The higher-ups at Philipsburg disagreed. While they knew Tutka through their pool of substitutes, they recognized his name from another list, too: The roster of local members of Gideons International, a century-old organization that has given away nearly two billion Bibles worldwide since its inception.

As a courtesy and safety measure, the Gideons in the Philipsburg area give the local police force and school officials the names of anyone participating in occasional Bible giveaways on the public sidewalk outside the school. A Gideon since 2006, Tutka's name was on that list.

Firing and Fighting

John Stillo, the middle school's assistant vice principal, wrote his staff a memo concerning the Gideons on May 30, 2012. "It has been brought to the administration's attention that Gideons may be near our campus to distribute literature to our students," he wrote. "Please make sure they DO NOT step foot onto our campus at any time. There will be added police and security presence at dismissal."
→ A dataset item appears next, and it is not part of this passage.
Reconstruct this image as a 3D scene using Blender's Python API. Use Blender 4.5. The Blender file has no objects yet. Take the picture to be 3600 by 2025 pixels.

Ironically, though Tutka could legally do so, he chose never to participate in Bible distributions on the days he subbed. He felt it wasn't fitting, says Sasser, and he "wanted to make sure he wasn't doing anything inappropriate. Walt draws his own line there that he doesn't want to (hand out Bibles on days he works at schools)."

Still, the Philipsburg School Board, buoyed by Tutka's alleged non-meeting with Chando, chose to terminate his employment.

Howard Mankoff, the school district's attorney, implied the board's problem with Tutka wasn't about Christianity or the Scriptures. "It's all well and good to suggest here that it was the Bible and no harm was done, but suppose it was some other, more objectionable religious literature," he told The Warren Reporter. "Parents might be very upset about that."

Still, Tutka kept working for other school districts while he reached out to Sasser, the managing director of strategic litigation at the Liberty Institute. Devoted to "restoring religious liberty in America," the firm took Tutka's case to the Equal Employment Opportunity Commission (EEOC) in April 2013 on the basis that the Philipsburg School District used Tutka's Christianity as a factor in his firing.


Initially, the EEOC dismissed the complaint for what it deemed a "lack of evidence," despite the fact that the district ignored Liberty Institute's open-records request for its documents concerning Tutka.

But in a rare reversal, the commission re-opened the case in June 2013. Typically, says EEOC spokeswoman Christine Nazer, re-openings are "made based on the evidence provided by the employee and any additional evidence uncovered by the commission."

On Dec. 15, 2014, after extensively interviewing Tutka and school district employees and reviewing the documents the school hadn't made available to Sasser and his team, the EEOC made its decision: The Philipsburg School District had indeed "discriminated against (Tutka) on the basis on religion and retaliation."

Though the commission recommended that the district pay Tutka $14,000 in restitution and implement additional employee training, Philipsburg has yet to rehire the 61-year-old or decide if it will appeal or settle the case.

Matthew Dowd, a member of Tutka's legal team at the Washington, D.C., law firm Wiley Rein, tells Citizen the First Amendment doesn't forbid teachers from answering religious questions. "Students are naturally curious about all subjects," he says, "and teachers must have the freedom to respond to academic inquiries without fear of termination."

Now that commission officially agrees, Sasser says people of faith in similar situations can know "that the EEOC is going to take religious liberty claims seriously—they're going to do serious investigation and call it like they see it."

That's good news for Tutka, who's more interested in "serving the community by being a substitute teacher" than being a household name.

"Walt has great respect for authority, peers and everyone around him," Sasser says. "For him to be have been treated this way simply for handing a Bible to a student was totally ridiculous."